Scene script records
━━━━━━━━
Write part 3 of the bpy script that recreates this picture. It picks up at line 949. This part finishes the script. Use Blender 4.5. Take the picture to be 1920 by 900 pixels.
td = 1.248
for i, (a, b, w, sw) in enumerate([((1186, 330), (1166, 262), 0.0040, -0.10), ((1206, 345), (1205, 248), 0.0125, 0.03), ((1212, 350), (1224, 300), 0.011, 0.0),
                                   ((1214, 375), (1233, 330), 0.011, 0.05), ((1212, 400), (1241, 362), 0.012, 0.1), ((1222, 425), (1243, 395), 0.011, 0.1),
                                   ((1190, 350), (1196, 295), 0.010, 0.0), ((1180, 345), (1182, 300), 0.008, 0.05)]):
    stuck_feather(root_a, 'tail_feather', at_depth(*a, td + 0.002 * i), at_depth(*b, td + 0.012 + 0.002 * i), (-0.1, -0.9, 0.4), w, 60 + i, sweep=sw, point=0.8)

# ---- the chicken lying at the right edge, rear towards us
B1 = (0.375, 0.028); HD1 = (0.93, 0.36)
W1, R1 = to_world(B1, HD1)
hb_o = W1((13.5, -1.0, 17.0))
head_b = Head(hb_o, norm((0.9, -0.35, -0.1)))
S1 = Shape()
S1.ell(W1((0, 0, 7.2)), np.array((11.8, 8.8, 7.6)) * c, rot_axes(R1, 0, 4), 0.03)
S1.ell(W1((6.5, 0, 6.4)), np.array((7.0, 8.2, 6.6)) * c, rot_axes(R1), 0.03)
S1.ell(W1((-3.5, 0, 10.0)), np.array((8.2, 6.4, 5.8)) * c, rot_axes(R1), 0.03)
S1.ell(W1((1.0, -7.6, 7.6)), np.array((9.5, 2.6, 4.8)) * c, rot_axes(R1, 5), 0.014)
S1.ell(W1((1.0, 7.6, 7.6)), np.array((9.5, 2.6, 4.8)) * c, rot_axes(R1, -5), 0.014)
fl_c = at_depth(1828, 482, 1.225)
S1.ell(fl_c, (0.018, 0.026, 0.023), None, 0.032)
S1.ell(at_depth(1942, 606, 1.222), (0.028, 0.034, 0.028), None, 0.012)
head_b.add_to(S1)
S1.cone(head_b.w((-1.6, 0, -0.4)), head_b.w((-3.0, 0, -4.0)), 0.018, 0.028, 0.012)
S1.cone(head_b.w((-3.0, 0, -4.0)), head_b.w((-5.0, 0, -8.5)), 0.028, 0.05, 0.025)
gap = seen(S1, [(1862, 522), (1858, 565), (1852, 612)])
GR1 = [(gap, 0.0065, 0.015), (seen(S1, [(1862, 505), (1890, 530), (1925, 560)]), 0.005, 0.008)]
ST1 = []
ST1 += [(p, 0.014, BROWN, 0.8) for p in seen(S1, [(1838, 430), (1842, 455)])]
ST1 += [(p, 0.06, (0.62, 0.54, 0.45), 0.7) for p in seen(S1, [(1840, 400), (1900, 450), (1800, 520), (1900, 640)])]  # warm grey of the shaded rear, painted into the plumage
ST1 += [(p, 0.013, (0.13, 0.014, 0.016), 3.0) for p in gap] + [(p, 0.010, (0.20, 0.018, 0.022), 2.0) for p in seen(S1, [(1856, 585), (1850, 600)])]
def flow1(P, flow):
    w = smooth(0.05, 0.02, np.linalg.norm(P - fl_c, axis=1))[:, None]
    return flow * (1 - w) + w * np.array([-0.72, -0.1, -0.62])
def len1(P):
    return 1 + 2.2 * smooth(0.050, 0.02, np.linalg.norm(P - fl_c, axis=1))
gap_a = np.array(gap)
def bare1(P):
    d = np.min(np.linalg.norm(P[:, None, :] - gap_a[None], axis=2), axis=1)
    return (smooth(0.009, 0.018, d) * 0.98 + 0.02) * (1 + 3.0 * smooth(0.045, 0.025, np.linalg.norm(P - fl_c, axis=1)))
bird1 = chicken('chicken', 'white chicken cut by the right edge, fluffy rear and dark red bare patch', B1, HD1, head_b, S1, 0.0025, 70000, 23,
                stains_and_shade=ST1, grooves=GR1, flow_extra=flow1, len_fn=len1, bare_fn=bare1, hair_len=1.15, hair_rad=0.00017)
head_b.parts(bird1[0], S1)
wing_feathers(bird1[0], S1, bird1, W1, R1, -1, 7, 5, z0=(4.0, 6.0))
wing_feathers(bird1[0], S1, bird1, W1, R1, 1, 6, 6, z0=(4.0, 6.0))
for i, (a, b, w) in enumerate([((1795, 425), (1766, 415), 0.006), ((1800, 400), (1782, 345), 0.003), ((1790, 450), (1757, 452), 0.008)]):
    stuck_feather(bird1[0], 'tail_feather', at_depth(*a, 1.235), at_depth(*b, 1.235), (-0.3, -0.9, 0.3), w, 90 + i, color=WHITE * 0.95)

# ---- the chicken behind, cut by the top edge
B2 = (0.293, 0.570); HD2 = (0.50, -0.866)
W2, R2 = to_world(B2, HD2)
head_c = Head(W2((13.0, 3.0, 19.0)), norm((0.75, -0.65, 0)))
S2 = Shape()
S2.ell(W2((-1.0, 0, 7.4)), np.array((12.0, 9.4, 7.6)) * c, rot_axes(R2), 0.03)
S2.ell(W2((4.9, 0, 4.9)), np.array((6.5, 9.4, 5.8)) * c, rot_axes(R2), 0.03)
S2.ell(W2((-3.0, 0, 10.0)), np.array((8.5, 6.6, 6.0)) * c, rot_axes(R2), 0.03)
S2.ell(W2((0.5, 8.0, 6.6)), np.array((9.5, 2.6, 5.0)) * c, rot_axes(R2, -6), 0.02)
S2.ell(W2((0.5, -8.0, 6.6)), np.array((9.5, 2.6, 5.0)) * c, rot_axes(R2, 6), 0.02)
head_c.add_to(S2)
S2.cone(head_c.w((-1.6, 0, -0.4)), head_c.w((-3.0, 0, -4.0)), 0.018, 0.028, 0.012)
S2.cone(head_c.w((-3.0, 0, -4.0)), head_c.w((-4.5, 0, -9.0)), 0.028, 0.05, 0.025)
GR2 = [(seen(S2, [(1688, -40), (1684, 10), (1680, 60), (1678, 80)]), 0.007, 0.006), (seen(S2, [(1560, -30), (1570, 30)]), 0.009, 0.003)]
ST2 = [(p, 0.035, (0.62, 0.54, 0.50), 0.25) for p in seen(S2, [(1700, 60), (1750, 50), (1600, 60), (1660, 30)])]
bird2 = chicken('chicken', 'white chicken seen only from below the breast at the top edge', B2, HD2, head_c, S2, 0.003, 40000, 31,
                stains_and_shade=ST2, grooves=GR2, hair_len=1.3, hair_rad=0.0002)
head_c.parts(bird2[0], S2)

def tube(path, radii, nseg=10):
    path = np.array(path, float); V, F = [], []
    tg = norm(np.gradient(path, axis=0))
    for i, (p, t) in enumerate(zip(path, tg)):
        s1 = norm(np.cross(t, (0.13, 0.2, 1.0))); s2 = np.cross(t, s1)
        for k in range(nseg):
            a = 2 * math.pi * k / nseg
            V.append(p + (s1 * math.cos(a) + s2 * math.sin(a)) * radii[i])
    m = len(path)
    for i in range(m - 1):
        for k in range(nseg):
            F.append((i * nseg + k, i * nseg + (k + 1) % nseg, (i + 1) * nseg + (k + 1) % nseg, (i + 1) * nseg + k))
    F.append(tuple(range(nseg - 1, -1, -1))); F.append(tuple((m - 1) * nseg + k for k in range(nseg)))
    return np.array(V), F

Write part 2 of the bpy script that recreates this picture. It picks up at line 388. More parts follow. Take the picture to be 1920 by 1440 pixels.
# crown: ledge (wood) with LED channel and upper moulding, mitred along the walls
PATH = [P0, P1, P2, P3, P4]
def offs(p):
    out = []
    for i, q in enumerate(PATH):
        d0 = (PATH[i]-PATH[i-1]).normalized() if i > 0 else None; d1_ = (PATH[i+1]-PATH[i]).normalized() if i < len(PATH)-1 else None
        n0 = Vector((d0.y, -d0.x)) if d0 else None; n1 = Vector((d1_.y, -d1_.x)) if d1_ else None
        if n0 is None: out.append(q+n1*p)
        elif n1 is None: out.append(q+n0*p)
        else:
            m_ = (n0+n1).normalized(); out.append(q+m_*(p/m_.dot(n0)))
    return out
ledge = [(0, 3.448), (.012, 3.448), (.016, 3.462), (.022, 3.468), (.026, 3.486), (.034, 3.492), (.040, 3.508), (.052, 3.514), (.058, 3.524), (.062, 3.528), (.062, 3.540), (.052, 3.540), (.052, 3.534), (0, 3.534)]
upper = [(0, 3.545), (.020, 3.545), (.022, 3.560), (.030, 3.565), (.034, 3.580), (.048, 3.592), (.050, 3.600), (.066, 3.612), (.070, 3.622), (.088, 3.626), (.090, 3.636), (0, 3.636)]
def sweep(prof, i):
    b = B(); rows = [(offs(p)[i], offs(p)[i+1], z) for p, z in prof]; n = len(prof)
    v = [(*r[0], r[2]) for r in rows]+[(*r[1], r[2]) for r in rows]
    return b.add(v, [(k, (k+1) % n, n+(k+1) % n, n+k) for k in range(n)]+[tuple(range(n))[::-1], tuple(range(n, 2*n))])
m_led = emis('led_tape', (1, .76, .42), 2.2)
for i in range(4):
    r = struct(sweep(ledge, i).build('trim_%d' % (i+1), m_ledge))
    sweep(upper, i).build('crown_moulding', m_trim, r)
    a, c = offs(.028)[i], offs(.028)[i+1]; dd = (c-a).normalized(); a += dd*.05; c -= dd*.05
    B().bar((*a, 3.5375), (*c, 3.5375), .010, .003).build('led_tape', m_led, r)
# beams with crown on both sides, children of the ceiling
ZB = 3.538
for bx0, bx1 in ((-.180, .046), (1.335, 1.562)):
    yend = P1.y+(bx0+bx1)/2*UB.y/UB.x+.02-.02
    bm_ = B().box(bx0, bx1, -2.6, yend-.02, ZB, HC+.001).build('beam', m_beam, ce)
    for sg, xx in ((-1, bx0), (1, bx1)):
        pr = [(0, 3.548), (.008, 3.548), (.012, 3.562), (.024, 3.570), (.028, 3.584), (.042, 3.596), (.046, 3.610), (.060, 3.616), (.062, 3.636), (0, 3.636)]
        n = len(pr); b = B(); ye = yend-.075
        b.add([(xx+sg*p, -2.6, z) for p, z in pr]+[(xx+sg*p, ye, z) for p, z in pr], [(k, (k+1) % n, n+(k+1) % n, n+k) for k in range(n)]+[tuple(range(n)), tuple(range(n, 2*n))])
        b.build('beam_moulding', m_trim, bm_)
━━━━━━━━
**Exercise:**
List the lines that contain the word "this".

**Expected output:**
Write part 3 of the bpy script that recreates this picture. It picks up at line 949. This part finishes the script. Use Blender 4.5. Take the picture to be 1920 by 900 pixels.
Write part 2 of the bpy script that recreates this picture. It picks up at line 388. More parts follow. Take the picture to be 1920 by 1440 pixels.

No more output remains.